Swimming with Stripers

Stripers!

Open water swimming, outdoor swimming in fresh or salt water, has many rewards.  The spectacle of a large organize sporting event, the personal goals and athletic performances, the sense of accomplishment, and the exhilaration of being alive within system of life relatively unknown by terrestrial man, or being a human off the land as a fish out of the water. Every year the Nubble Light Challenge is one of the most demanding, 2.4 miles of open ocean swimming, and rewarding swims around, the race is a fund raiser for the Maine Chapter of the National Alliance on Mental Illness.  The cold waters of the Gulf of Maine set the stage for a swim from Long Sands Beach, through “the gut” between  Cape Neddick and the Nubble Lighthouse, and then to the finish at Short Sands Beach in front of the old penny arcade.
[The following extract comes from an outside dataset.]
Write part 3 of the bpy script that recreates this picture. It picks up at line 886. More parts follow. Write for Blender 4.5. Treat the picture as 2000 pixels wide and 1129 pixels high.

One year as I was swimming toward the last buoy marking the wide turn into “the gut”, the current shifted and I was now swimming with it, the sun above and a little behind me. As I tried to concentrate on the things I could control, the waters around felt alive. The light was refracting down through the unusually clear water, with ribbons of moving light. Mesmerized, and allowing my eyes to not focus but enjoy the light show, I realized I was swimming over a school of large Striped Bass. Their stripes the perfect camouflage with the refracting light. These were big fish, 3+ feet long, and they were stacked and arranged like a net facing into the current, each fish representing a knot in the lines of the mesh. Individual fish were spaced several feet apart from each other within rows at different depths from the surface with roughly the same spacing between rows as between fish.  There were at least 4 rows down, the limit of my vision as I swam by. I wanted to stop but the race was in me so I froze the image in my mind. Wow, good thing I am not a mackerel.